I have a question from a past complex analysis qualifying exam that I would like some help on. Let $f(z)$ be an analytic function on the unit disk $\mathbb{D}$ such that $\lvert f(z)\rvert \leq 1$. Suppose that $z_1,z_2,…,z_n\in \mathbb{D}$ are zeroes of $f(z)$.
Show that
\begin{align}\lvert f(0)\rvert \leq \prod_{j=1}^n \lvert z_j\rvert,\end{align}
where each $z_j$ is repeated in the product on the right hand side corresponding to its multiplicity. For instance, if $z_1$ has multiplicity 3, then we would see $\lvert z_1\rvert^3$ on the right hand side.
This is what I have so far.

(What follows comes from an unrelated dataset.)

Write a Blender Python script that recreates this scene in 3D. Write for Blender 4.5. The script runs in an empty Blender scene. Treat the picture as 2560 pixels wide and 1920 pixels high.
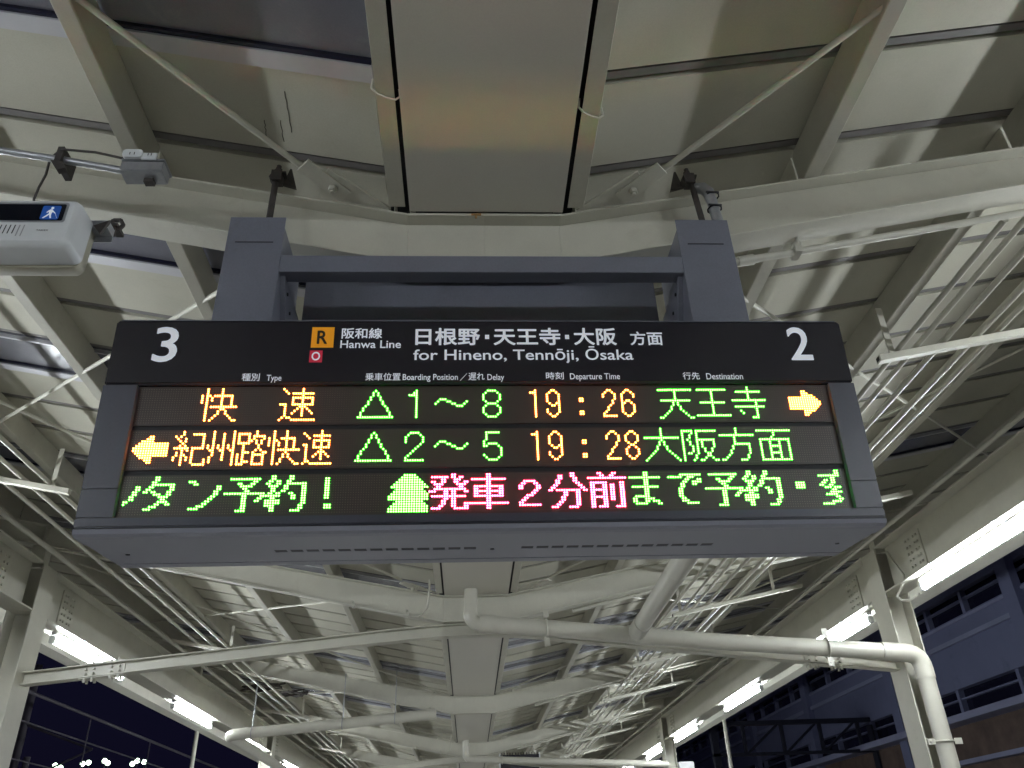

Suppose that $f(z_j)=0$ with an order of $m_j\geq 1$. Letting $g_j:= f\circ \psi_j$, where $\psi_j$ is the FLT $\psi_j(z)=\frac{z+z_j}{1+\overline{z_j}z}$, we have that $g$ is analytic on $\mathbb{D}$ with a zero of order $m_i$ at $z=0$ and satisfies $\lvert g(z)\rvert \leq 1$. Thus, $\lvert g(z)\rvert \leq \lvert z\rvert ^{m_j}$ by the Schwarz Lemma, and in particular $\lvert g(-z_j)\rvert = \lvert f(0)\rvert \leq \lvert z_j\rvert^{m_j}$. However, I don't know how to combine this over all of the $z_j$ to get the desired inequality.
Best Answer
Hint: Use induction on $n$. Let $\phi_j (z)=\frac {z-z_j}{1-\overline {z_j}z} =\psi_j^{-1}(z)$ and consider $\frac {f{(z)}} {\phi_1(z)....\phi_{n-1}(z)}$. Use MMP to show that this is bounded in modulus by $1$.